Dia seorang yang harus membuka diri terhadap mursyidnya, tidak ada satu rahasia pun yang disembunyikan, harus menyerahkan diri untuk diobati penyakit hatinya (takhalli) menuju penyembuhan hati (tahalli), menuju tercapainya nur Ilahi (tajalli).
Unsur ketiga ialah baiat, yakni janji setiap murid kepada seorang guru untuk taat menjalankan apa yang menjadi ketentuan dalam tarekat.
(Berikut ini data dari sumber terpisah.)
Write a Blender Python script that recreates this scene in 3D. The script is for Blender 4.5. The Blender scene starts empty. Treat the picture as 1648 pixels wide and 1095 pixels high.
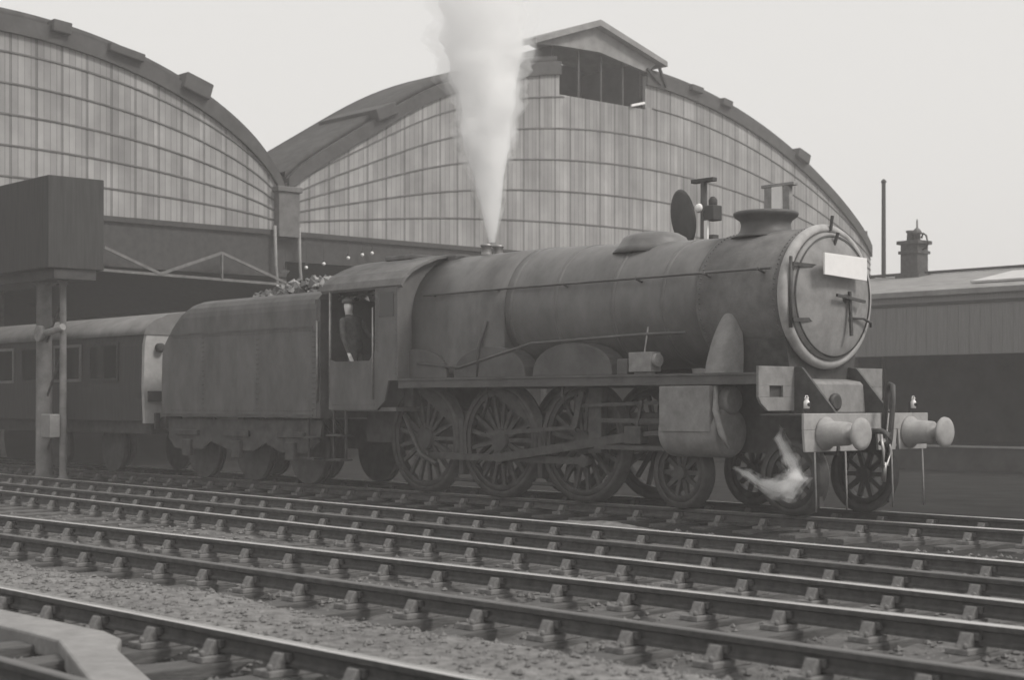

Baiat merupakan ikatan batin yang sangat kokoh antara mursyid dan murid untuk bersama-sama bertaubat menuju kepada Allah SWT dan istikomah (tetap, ajeg :jawa) di jalan-Nya.
Kriteria guru
Secara lebih detail, kriteria seorang guru wushul menurut Syekh Muhammad Amin al-Kurdi, harus memenuhi beberapa unsur. Antara lain, (a) Harus alim dalam hal-hal yang diperlukan muridnya, baik di bidang syariat maupun hakikat; (b) mengetahui tentang kesempurnaan hati dan adab-adabnya, tentang perusak (afat) jiwa dan penyakit-penyakitnya; (c) bersifat kasih sayang terhadap sesama Muslim, terutama kepada murid-muridnya; (d) selalu menutupi aib (kekurangan) yang ada pada diri muridnya; (e) bersih dari keinginan untuk memperoleh harta dan hak milik muridnya; (f) selalu menjadi teladan bagi muridnya; (g) membatasi pertemuan dengan muridnya; (h) perkataannya bersih dari dorongan hawa nafsu, humor, dan sesuatu yang tidak berguna; serta (i) memberi kelonggaran kepada muridnya dalam hak dirinya sehingga tidak menuntut agar diagungkan dan dimuliakan serta tidak menuntut muridnya untuk melakukan sesuatu yang berada di luar kemampuannya. (hlm 524-527).
Setiap murid dituntut agar yakin dan sadar bahwa ia tidak akan berhasil mencapai suluknya tanpa perantaraan guru. Sikap galau dan bimbang dari seorang murid kepada guru akan menjadi sebab terhijab dirinya dari pancaran cahaya hikmah dan kearifan gurunya.